Das Gericht hatte schon vor Prozessbeginn „intensive vorbereitende Überlegungen“ angestellt – gemeinsam mit der Verteidigung und der Anklage. Nein, „Geheimverhandlungen gab es nicht“, betonte Richter Baur. Aber dafür schon frühzeitig eine Einigung auf ein Urteil. So einigte man sich darauf, erst gar keine aufwändige Beweisaufnahme vorzunehmen oder irgendwelche Zeugen zu vernehmen. Angaben zur Person, kurze Anklageverlesung, Geständnis des Angeklagten, allerdings kurz, Schlussplädoyers, abgesprochenes Urteil – so schnell geht Justiz.

Viel Arbeit, Ruhepol Familie – und Tränen

So war denn auch der Auftritt des einstigen Viersener Konzernchefs, der sein Unternehmen inzwischen an RWE Umwelt verkauft hat, eine Show. „Mein Leben bestand viele Jahrzehnte nur aus Arbeit“, schniefte Trienekens. Bei dem Satz „Meine Familie bildet den Ruhepol meines Lebens“ kullerten gar Tränen. Er sei eine „andere Art von Unternehmer“ gewesen, sagten seine Anwälte – und geißelten die „Raffgier in etlichen Konzernzentralen“. Dem Angeklagten, dessen Vermögen mehrere hundert Millionen Euro groß sein dürfte, sei es immer nur um das Wohl seines Unternehmens und seiner Arbeitnehmer gegangen.
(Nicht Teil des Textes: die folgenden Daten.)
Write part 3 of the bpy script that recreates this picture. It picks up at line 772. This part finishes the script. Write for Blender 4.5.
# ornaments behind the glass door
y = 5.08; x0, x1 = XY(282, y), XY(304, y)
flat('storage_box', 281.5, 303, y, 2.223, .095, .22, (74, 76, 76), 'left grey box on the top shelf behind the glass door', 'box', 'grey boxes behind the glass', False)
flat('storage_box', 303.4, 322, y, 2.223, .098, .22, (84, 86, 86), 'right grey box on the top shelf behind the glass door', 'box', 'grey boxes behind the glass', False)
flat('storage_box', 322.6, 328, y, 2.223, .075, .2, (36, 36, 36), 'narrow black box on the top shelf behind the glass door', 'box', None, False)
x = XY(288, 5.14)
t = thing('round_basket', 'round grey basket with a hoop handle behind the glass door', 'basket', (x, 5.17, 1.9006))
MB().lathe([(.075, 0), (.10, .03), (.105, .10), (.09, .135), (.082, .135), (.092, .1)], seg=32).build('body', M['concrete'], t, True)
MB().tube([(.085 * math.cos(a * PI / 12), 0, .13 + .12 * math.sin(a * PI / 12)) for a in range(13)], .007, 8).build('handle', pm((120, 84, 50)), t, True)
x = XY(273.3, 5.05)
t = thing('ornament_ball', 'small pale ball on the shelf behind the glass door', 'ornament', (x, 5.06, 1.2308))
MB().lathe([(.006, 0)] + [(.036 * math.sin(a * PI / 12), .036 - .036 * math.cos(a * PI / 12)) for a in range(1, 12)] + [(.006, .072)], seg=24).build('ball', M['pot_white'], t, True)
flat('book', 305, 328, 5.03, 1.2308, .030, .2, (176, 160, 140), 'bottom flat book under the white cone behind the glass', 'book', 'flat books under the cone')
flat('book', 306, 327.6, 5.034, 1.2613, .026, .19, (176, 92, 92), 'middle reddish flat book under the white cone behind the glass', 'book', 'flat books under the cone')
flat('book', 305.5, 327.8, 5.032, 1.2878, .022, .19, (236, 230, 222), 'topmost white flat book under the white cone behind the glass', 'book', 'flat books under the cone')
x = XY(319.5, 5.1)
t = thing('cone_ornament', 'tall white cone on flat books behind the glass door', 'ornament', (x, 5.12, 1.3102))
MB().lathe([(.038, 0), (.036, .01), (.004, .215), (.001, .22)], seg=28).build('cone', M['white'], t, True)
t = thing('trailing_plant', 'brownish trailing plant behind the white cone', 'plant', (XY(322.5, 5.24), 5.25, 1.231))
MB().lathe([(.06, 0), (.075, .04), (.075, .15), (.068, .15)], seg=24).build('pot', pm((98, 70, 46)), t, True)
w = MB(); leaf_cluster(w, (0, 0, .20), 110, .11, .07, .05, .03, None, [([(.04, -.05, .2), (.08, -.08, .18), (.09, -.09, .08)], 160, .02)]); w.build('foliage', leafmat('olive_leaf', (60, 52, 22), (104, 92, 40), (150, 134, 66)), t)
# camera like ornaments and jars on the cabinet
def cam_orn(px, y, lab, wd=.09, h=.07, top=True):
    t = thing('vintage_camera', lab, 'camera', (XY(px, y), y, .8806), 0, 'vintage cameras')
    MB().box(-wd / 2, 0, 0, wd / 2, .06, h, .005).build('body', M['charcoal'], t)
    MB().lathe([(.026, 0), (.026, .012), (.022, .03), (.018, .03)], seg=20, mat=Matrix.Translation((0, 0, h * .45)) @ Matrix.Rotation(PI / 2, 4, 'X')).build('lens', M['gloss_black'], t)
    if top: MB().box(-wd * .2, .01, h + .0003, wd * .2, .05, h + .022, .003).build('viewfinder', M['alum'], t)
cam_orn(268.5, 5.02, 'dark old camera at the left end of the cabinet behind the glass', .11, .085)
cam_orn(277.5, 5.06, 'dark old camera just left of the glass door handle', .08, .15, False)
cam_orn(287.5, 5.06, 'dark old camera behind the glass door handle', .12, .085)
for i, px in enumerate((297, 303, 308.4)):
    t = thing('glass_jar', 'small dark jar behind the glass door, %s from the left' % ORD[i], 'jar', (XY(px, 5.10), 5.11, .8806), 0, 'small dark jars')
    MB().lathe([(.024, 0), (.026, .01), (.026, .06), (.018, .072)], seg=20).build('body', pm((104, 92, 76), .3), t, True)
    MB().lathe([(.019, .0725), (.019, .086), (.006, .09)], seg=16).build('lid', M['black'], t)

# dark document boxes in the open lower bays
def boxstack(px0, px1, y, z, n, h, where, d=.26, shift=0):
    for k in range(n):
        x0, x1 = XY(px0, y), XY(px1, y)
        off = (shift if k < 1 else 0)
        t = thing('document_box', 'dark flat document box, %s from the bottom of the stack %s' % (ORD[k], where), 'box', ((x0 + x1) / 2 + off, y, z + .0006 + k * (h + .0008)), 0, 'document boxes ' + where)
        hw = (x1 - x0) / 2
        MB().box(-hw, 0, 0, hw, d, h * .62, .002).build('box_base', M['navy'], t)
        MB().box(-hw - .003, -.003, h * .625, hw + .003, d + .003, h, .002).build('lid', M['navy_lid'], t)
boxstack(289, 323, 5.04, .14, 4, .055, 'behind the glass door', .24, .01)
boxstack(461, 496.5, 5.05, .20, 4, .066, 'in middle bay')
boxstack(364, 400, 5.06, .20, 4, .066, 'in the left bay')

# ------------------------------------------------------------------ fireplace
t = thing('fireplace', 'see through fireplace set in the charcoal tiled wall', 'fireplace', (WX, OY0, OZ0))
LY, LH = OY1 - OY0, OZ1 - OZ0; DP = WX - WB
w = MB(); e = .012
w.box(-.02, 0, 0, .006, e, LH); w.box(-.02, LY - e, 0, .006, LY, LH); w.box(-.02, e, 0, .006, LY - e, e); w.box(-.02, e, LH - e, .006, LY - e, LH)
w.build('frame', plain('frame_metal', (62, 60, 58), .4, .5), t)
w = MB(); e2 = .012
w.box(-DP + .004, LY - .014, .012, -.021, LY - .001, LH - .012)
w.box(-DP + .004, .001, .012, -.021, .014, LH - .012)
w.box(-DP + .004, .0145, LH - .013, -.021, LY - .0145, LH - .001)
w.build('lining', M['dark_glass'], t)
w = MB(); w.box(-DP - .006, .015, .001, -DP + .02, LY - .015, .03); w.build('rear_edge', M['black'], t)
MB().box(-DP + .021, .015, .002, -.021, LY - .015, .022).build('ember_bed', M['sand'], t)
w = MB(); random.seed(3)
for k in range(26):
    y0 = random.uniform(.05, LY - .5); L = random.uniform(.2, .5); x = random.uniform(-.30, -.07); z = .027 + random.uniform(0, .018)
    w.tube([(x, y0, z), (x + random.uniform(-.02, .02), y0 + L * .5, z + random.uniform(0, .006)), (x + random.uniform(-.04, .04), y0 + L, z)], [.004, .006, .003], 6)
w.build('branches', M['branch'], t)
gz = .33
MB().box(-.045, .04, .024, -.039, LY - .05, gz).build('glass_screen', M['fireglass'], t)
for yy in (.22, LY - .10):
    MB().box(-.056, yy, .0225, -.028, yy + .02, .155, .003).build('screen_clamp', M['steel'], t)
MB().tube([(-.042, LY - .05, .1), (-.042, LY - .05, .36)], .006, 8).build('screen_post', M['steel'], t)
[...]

Scharf attackierten Trienekens’ Anwälte die Medien. Eine ungeheuerliche „Vorverurteilungskampagne“ gegen seinen Mandanten habe es gegeben, klagte der Kölner Strafrechtsprofessor Norbert Gatzweiler. So habe sich „der ein oder andere Verbalpyromane“ geradezu an dessen menschlichem Leid „delektiert“. Während er für Trienekens nur mitfühlende Worte fand, schalt der Richter auch die Medien: „Die Presse ist janusköpfig, das ist völlig klar.“

Das Hauptverfahren gegen Trienekens wegen der Schmiergeldzahlungen im Zusammenhang mit dem Bau der Kölner Müllverbrennungsanlage wurde wegen seiner Herzkrankheit bisher nicht eröffnet. In Bonn hingegen will die dortige Staatsanwaltschaft wohl bereits in den kommenden Tagen eine umfangreiche Korruptionsanklage wegen mutmaßlichen Schmiergeldzahlungen an den Ex-CDU-Ratsfraktionschef Reiner Schreiber und den früheren Sankt Augustiner CDU-Ratsherrn Karl-Heinz Meys erheben. Doch ob Trienekens noch einmal irgendwo einen Gerichtssaal betreten muss, steht in den Sternen.